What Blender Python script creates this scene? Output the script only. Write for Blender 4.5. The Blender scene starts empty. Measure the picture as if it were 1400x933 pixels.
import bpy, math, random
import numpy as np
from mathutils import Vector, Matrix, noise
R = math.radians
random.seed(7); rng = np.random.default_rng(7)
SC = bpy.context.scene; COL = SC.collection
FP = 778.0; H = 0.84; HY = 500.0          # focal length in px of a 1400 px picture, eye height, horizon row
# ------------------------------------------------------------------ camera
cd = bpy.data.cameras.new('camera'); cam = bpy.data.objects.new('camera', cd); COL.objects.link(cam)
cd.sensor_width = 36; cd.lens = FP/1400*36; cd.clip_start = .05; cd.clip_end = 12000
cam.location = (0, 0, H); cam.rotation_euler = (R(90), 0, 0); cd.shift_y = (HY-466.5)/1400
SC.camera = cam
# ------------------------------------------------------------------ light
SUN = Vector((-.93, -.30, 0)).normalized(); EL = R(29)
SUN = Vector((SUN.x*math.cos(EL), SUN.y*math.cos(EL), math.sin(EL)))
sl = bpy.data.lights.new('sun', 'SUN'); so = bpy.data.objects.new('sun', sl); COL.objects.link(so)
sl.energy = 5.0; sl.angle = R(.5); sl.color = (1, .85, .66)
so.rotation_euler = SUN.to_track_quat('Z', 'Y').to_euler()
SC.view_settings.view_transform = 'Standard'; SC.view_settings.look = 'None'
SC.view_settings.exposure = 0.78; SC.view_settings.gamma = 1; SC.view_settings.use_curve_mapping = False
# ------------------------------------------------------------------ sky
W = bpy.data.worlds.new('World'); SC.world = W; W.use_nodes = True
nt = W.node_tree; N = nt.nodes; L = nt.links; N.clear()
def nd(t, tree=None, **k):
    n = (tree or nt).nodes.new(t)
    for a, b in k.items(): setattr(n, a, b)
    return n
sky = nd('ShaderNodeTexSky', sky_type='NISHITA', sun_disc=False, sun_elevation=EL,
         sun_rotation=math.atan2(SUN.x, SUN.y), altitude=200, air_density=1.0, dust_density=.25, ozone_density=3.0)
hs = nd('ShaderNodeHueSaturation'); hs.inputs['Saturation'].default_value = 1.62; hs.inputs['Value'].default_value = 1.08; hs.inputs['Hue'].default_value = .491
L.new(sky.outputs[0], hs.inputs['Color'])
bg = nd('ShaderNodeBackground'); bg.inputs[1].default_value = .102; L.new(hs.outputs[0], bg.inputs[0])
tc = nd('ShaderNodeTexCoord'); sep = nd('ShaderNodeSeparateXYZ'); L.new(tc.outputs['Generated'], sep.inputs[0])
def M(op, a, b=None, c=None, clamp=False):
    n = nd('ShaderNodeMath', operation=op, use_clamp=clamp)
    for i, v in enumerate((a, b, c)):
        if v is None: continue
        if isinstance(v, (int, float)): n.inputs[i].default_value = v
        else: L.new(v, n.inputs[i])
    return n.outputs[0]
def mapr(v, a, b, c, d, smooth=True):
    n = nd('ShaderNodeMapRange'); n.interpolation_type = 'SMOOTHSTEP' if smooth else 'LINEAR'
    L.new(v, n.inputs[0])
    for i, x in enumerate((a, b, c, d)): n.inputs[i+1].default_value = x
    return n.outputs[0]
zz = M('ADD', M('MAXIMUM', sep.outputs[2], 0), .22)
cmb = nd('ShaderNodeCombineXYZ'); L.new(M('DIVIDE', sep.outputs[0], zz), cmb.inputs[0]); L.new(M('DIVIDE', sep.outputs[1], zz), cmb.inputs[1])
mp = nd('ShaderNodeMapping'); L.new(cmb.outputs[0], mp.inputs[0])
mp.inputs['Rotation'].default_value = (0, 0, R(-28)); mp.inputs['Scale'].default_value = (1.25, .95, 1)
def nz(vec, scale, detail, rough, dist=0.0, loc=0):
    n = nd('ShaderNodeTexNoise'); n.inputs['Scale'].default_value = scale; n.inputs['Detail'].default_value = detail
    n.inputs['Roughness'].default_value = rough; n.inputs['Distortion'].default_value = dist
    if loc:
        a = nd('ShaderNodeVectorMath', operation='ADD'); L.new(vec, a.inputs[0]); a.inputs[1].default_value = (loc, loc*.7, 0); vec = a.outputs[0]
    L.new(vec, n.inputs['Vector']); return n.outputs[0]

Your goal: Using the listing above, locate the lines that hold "scene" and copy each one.

Reply to the task:
What Blender Python script creates this scene? Output the script only. Write for Blender 4.5. The Blender scene starts empty. Measure the picture as if it were 1400x933 pixels.
SC = bpy.context.scene; COL = SC.collection